Copyrights, and the idea of intellectual property in general, are an interesting issue for libertarians. Does freedom of speech and of the press include the right to repeat someone else's writings? Or is there a real property interest in ideas?

Copyrights today are intended to allow the author of a work to gain the benefits of the work, presumably encouraging the production of more such works.

That's now how copyrights started. In 17th-century England, copyrights were introduced as a government-sanctioned monopoly for booksellers in exchange for the booksellers' acquiesence to restrictions on freedom of the press. Copyrights were essentially a bribe to reduce opposition to the English government's encroachment on individual rights.

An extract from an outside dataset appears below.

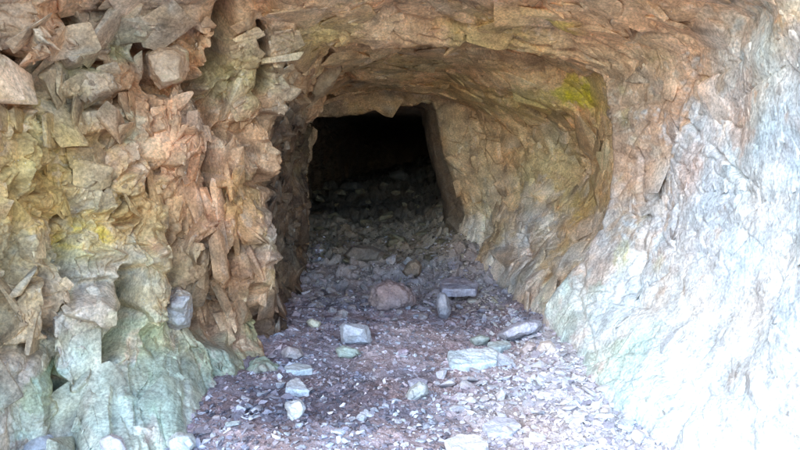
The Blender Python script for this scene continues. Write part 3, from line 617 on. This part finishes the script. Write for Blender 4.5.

The fact that copyrights are not permanent, but for a specific duration, underscores the fact that they are a matter of privilege not right. Even if one concedes the benefits of having copyrights, the duration of copyrights is still a matter of debate.

The U.S. Constitution specifically authorizes Congress to set the duration of copyrights, but says copyrights must be of limited duration. Congress has somewhat stretched their authority by repeatedly extending copyright durations; if they continue to do so, they will in effect be making copyrights permanent.

In the U.S., copyrights lasted 56 years, until a 1976 law extended them to 75 years. In 1995, Congress lengthened the duration to 95 years.

The "hard-core" libertarian approach to copyrights would be to abolish them altogether, as a government-imposed monopoly. A more moderate approach would be to lessen their duration.